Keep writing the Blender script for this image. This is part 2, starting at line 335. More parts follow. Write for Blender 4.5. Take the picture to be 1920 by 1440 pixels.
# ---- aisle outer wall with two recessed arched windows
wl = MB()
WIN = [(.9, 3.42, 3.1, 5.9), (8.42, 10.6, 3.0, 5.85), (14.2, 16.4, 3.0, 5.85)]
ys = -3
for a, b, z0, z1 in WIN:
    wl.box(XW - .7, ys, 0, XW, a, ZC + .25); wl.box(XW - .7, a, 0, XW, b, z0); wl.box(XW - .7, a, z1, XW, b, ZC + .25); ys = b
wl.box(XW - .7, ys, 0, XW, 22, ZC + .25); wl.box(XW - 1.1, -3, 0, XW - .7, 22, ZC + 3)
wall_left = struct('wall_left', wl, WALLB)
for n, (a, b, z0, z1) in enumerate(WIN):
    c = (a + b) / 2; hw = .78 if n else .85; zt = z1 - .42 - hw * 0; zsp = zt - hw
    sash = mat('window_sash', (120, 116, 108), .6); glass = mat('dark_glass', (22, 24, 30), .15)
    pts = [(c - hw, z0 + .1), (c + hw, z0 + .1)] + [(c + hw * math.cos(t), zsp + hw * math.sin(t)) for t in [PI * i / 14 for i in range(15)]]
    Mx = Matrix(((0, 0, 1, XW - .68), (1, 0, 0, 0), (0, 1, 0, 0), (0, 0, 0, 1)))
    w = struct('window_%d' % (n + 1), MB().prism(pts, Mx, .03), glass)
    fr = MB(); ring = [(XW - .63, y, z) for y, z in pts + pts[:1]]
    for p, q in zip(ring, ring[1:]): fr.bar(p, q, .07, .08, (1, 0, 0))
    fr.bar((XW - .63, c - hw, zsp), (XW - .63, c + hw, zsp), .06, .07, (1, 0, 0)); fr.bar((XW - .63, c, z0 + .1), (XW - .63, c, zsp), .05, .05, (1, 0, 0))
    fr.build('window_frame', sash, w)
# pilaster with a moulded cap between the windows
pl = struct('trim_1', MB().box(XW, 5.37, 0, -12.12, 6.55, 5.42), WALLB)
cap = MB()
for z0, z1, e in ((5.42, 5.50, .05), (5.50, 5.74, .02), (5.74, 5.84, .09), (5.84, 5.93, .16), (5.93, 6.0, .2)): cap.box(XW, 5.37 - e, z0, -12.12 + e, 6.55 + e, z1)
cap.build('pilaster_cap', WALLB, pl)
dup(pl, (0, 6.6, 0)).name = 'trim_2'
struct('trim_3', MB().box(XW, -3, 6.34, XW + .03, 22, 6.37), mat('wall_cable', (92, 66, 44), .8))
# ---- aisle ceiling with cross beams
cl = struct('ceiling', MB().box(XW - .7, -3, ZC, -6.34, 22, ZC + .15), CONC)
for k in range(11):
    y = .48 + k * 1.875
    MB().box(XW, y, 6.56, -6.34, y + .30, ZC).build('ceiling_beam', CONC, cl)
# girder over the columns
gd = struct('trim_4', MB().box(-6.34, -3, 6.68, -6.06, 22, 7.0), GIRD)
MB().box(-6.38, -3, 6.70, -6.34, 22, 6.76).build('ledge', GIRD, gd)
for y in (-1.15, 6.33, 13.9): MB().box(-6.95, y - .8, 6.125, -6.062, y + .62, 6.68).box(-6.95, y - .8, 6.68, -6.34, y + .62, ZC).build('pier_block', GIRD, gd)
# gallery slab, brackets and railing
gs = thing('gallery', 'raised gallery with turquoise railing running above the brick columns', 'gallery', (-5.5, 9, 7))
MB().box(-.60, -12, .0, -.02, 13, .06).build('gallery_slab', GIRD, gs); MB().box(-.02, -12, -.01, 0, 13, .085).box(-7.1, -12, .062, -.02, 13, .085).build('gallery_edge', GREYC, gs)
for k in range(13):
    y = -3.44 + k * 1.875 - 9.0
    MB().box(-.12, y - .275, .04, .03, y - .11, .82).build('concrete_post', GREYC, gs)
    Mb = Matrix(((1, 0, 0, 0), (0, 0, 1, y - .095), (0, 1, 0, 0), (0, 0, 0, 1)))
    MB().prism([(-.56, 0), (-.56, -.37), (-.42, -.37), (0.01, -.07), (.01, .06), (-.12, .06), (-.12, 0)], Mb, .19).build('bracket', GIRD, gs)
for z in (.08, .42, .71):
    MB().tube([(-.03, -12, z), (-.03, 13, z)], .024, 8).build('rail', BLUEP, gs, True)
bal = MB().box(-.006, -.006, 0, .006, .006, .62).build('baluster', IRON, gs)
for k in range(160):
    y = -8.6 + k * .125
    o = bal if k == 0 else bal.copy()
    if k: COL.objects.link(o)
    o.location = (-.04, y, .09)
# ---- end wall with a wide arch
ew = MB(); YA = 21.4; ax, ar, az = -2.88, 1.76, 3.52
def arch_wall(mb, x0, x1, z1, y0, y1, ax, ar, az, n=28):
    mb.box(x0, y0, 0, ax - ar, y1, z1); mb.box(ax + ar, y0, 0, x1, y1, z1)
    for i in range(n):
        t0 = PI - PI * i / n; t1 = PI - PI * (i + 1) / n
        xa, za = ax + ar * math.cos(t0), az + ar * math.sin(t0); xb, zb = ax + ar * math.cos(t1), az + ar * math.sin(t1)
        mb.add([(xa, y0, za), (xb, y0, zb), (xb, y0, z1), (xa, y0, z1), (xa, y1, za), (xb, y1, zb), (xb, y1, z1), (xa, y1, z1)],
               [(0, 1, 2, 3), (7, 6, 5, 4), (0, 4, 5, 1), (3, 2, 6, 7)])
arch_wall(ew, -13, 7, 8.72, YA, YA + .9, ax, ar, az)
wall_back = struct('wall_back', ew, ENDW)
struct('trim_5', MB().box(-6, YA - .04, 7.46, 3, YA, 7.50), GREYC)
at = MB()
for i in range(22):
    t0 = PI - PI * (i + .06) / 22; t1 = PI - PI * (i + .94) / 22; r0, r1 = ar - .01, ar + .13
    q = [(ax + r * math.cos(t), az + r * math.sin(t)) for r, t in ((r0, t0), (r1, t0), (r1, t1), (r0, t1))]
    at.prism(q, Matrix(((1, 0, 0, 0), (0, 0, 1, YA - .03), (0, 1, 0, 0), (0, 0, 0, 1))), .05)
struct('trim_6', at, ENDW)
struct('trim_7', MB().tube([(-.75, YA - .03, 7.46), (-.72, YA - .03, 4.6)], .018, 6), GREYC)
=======
> The problem
Reproduce the entire listing word for word.

> Finished answer
Keep writing the Blender script for this image. This is part 2, starting at line 335. More parts follow. Write for Blender 4.5. Take the picture to be 1920 by 1440 pixels.
# ---- aisle outer wall with two recessed arched windows
wl = MB()
WIN = [(.9, 3.42, 3.1, 5.9), (8.42, 10.6, 3.0, 5.85), (14.2, 16.4, 3.0, 5.85)]
ys = -3
for a, b, z0, z1 in WIN:
    wl.box(XW - .7, ys, 0, XW, a, ZC + .25); wl.box(XW - .7, a, 0, XW, b, z0); wl.box(XW - .7, a, z1, XW, b, ZC + .25); ys = b
wl.box(XW - .7, ys, 0, XW, 22, ZC + .25); wl.box(XW - 1.1, -3, 0, XW - .7, 22, ZC + 3)
wall_left = struct('wall_left', wl, WALLB)
for n, (a, b, z0, z1) in enumerate(WIN):
    c = (a + b) / 2; hw = .78 if n else .85; zt = z1 - .42 - hw * 0; zsp = zt - hw
    sash = mat('window_sash', (120, 116, 108), .6); glass = mat('dark_glass', (22, 24, 30), .15)
    pts = [(c - hw, z0 + .1), (c + hw, z0 + .1)] + [(c + hw * math.cos(t), zsp + hw * math.sin(t)) for t in [PI * i / 14 for i in range(15)]]
    Mx = Matrix(((0, 0, 1, XW - .68), (1, 0, 0, 0), (0, 1, 0, 0), (0, 0, 0, 1)))
    w = struct('window_%d' % (n + 1), MB().prism(pts, Mx, .03), glass)
    fr = MB(); ring = [(XW - .63, y, z) for y, z in pts + pts[:1]]
    for p, q in zip(ring, ring[1:]): fr.bar(p, q, .07, .08, (1, 0, 0))
    fr.bar((XW - .63, c - hw, zsp), (XW - .63, c + hw, zsp), .06, .07, (1, 0, 0)); fr.bar((XW - .63, c, z0 + .1), (XW - .63, c, zsp), .05, .05, (1, 0, 0))
    fr.build('window_frame', sash, w)
# pilaster with a moulded cap between the windows
pl = struct('trim_1', MB().box(XW, 5.37, 0, -12.12, 6.55, 5.42), WALLB)
cap = MB()
for z0, z1, e in ((5.42, 5.50, .05), (5.50, 5.74, .02), (5.74, 5.84, .09), (5.84, 5.93, .16), (5.93, 6.0, .2)): cap.box(XW, 5.37 - e, z0, -12.12 + e, 6.55 + e, z1)
cap.build('pilaster_cap', WALLB, pl)
dup(pl, (0, 6.6, 0)).name = 'trim_2'
struct('trim_3', MB().box(XW, -3, 6.34, XW + .03, 22, 6.37), mat('wall_cable', (92, 66, 44), .8))
# ---- aisle ceiling with cross beams
cl = struct('ceiling', MB().box(XW - .7, -3, ZC, -6.34, 22, ZC + .15), CONC)
for k in range(11):
    y = .48 + k * 1.875
    MB().box(XW, y, 6.56, -6.34, y + .30, ZC).build('ceiling_beam', CONC, cl)
# girder over the columns
gd = struct('trim_4', MB().box(-6.34, -3, 6.68, -6.06, 22, 7.0), GIRD)
MB().box(-6.38, -3, 6.70, -6.34, 22, 6.76).build('ledge', GIRD, gd)
for y in (-1.15, 6.33, 13.9): MB().box(-6.95, y - .8, 6.125, -6.062, y + .62, 6.68).box(-6.95, y - .8, 6.68, -6.34, y + .62, ZC).build('pier_block', GIRD, gd)
# gallery slab, brackets and railing
gs = thing('gallery', 'raised gallery with turquoise railing running above the brick columns', 'gallery', (-5.5, 9, 7))
MB().box(-.60, -12, .0, -.02, 13, .06).build('gallery_slab', GIRD, gs); MB().box(-.02, -12, -.01, 0, 13, .085).box(-7.1, -12, .062, -.02, 13, .085).build('gallery_edge', GREYC, gs)
for k in range(13):
    y = -3.44 + k * 1.875 - 9.0
    MB().box(-.12, y - .275, .04, .03, y - .11, .82).build('concrete_post', GREYC, gs)
    Mb = Matrix(((1, 0, 0, 0), (0, 0, 1, y - .095), (0, 1, 0, 0), (0, 0, 0, 1)))
    MB().prism([(-.56, 0), (-.56, -.37), (-.42, -.37), (0.01, -.07), (.01, .06), (-.12, .06), (-.12, 0)], Mb, .19).build('bracket', GIRD, gs)
for z in (.08, .42, .71):
    MB().tube([(-.03, -12, z), (-.03, 13, z)], .024, 8).build('rail', BLUEP, gs, True)
bal = MB().box(-.006, -.006, 0, .006, .006, .62).build('baluster', IRON, gs)
for k in range(160):
    y = -8.6 + k * .125
    o = bal if k == 0 else bal.copy()
    if k: COL.objects.link(o)
    o.location = (-.04, y, .09)
# ---- end wall with a wide arch
ew = MB(); YA = 21.4; ax, ar, az = -2.88, 1.76, 3.52
def arch_wall(mb, x0, x1, z1, y0, y1, ax, ar, az, n=28):
    mb.box(x0, y0, 0, ax - ar, y1, z1); mb.box(ax + ar, y0, 0, x1, y1, z1)
    for i in range(n):
        t0 = PI - PI * i / n; t1 = PI - PI * (i + 1) / n
        xa, za = ax + ar * math.cos(t0), az + ar * math.sin(t0); xb, zb = ax + ar * math.cos(t1), az + ar * math.sin(t1)
        mb.add([(xa, y0, za), (xb, y0, zb), (xb, y0, z1), (xa, y0, z1), (xa, y1, za), (xb, y1, zb), (xb, y1, z1), (xa, y1, z1)],
               [(0, 1, 2, 3), (7, 6, 5, 4), (0, 4, 5, 1), (3, 2, 6, 7)])
arch_wall(ew, -13, 7, 8.72, YA, YA + .9, ax, ar, az)
wall_back = struct('wall_back', ew, ENDW)
struct('trim_5', MB().box(-6, YA - .04, 7.46, 3, YA, 7.50), GREYC)
at = MB()
for i in range(22):
    t0 = PI - PI * (i + .06) / 22; t1 = PI - PI * (i + .94) / 22; r0, r1 = ar - .01, ar + .13
    q = [(ax + r * math.cos(t), az + r * math.sin(t)) for r, t in ((r0, t0), (r1, t0), (r1, t1), (r0, t1))]
    at.prism(q, Matrix(((1, 0, 0, 0), (0, 0, 1, YA - .03), (0, 1, 0, 0), (0, 0, 0, 1))), .05)
struct('trim_6', at, ENDW)
struct('trim_7', MB().tube([(-.75, YA - .03, 7.46), (-.72, YA - .03, 4.6)], .018, 6), GREYC)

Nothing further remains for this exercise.